Поскольку случаи индивидуального проникновения в более высокие пласты или падения с высокого социального уровня на низкий привычны и понятны, они, по Сорокину, не нуждаются в объяснении. Вторую же форму (групповую) он рассматривает подробно, на многих исторических примерах. Так, историки кастового общества в Индии пришли к выводу, что каста брахманов не всегда находилась в позиции неоспоримого превосходства, которую она занимает последние два тысячелетия. В далеком прошлом касты воинов, правителей и кшатриев располагались не ниже брахманов, и последние стали высшей кастой только после долгой борьбы. Возвысилась вся группа в целом, и все члены ее в полном составе заняли это высокое положение. Или — занимать видное положение при дворе Романовых, Габсбургов, Гогенцоллернов до революции означало иметь самый высокий социальный ранг. Падение династий привело к социальному падению связанных с ними рангов. Большевики в России до революции не имели какого-либо особо признанного высокого положения. Во время революции эта группа преодолела огромную социальную дистанцию и заняла самое высокое положение в русском обществе. В связи с показателями интенсивности (или скорости) и всеобщности (или массовости) вертикальной социальной мобильности Сорокин выходит на проблему так называемых «открытых» и «закрытых» обществ. Одна из самых ярких характеристик демократических обществ — большая интенсивность вертикальной мобильности по сравнению с недемократическими обществами. В демократических обществах социальное положение индивида (по крайней мере теоретически) не определяется происхождением, в них нет юридических или религиозных препятствий для подъема или спуска по социальной лестнице. В силу этой большей вертикальной мобильности здание демократического общества кажется менее стратифицированным, чем здание автократического общества.

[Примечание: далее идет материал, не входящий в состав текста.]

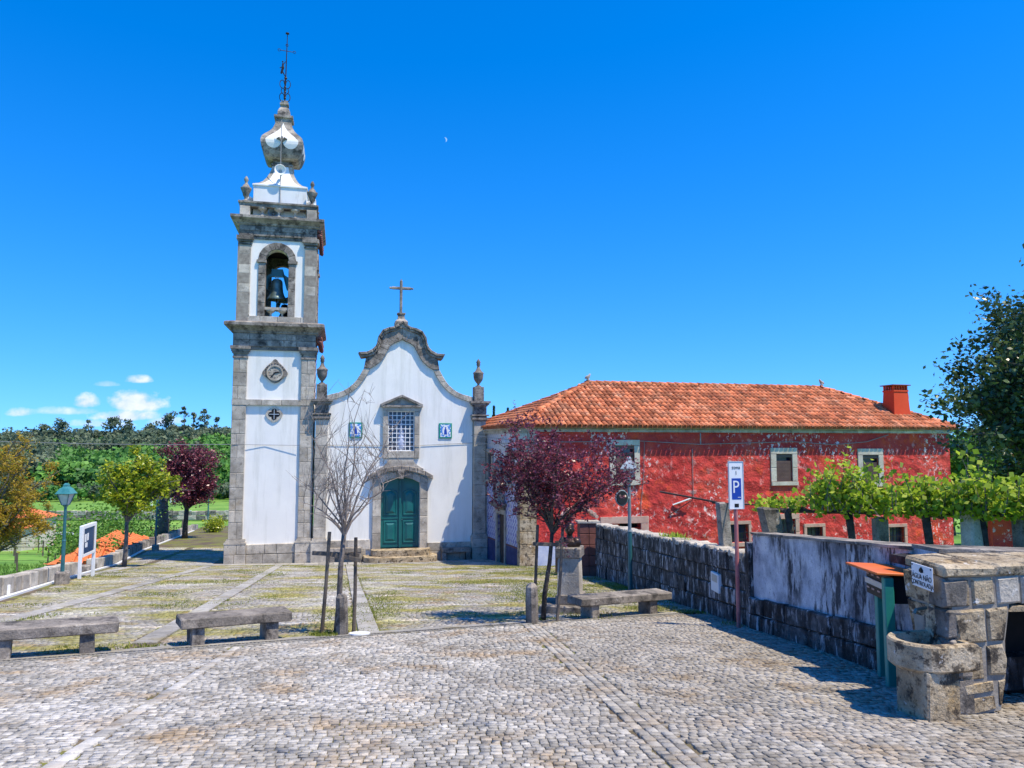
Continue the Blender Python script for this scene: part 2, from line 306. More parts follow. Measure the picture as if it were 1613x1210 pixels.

И все же конкретно-исторически в некоторых недемократических обществах мобильность оказывалась большей, чем в «открытых». Толчком к повышенной мобильности (по ее интенсивности и всеобщности) служат обычно те потрясения, которые сопровождают становление автократических обществ. Достаточно вспомнить огромные массовые перемещения, которые совершал «социальный элеватор» у нас в первые три десятилетия советской власти (деклассирование рабочих в годы гражданской войны, раскрестьянивание деревни в период коллективизации, небывалая по своим масштабам миграция в город в связи с индустриализацией разрушение старой интеллигенции как социального слоя и т. д.).
П. Сорокиным разработан также вопрос о каналах, по которым происходят вертикальные социальные перемещения в обществе.
Правда, здесь, как нам представляется, существует значительное поле для критики Сорокина. Во-первых, последовательность, в которой Сорокин анализирует эти каналы, не соответствует их роли в жизни стабильного общества, тем более современного. Так, на первый план в анализе выдвигается армия, хотя понятно, что выполнение ею функции канала вертикальной регуляции приобретает чрезвычайное значение лишь в условиях кризисного, а еще точнее гиперкризисного состояния общества. Во-вторых, Сорокиным рассматривается в основном процесс восхождения по социальной лестнице, очень важный сам по себе, но все-таки гораздо менее массовидный и поэтому, очевидно, менее значимый, чем путь нисхождения. И в-третьих, предметом анализа прежде всего выступает индивидуальное, а не групповое восхождение. Между тем проследить механизм и общественные последствия перемещения большой социальной группы не менее важно, чем путь человека из низов к вершинам политической, деловой, научной карьеры. Но все эти критикуемые моменты отнюдь не перекрывают главного — Сорокиным создан такой задел, отталкиваясь от которого можно плодотворно развивать наши представления о социальной мобильности в разных направлениях. Очень важным является, в частности, тезис Сорокина о том, что институты, функционирующие в качестве каналов вертикальной циркуляции, являют собой одновременно и «сито», тестирующее и просеивающее, отбирающее и распределяющее своих индивидов по различным социальным стратам и позициям[180].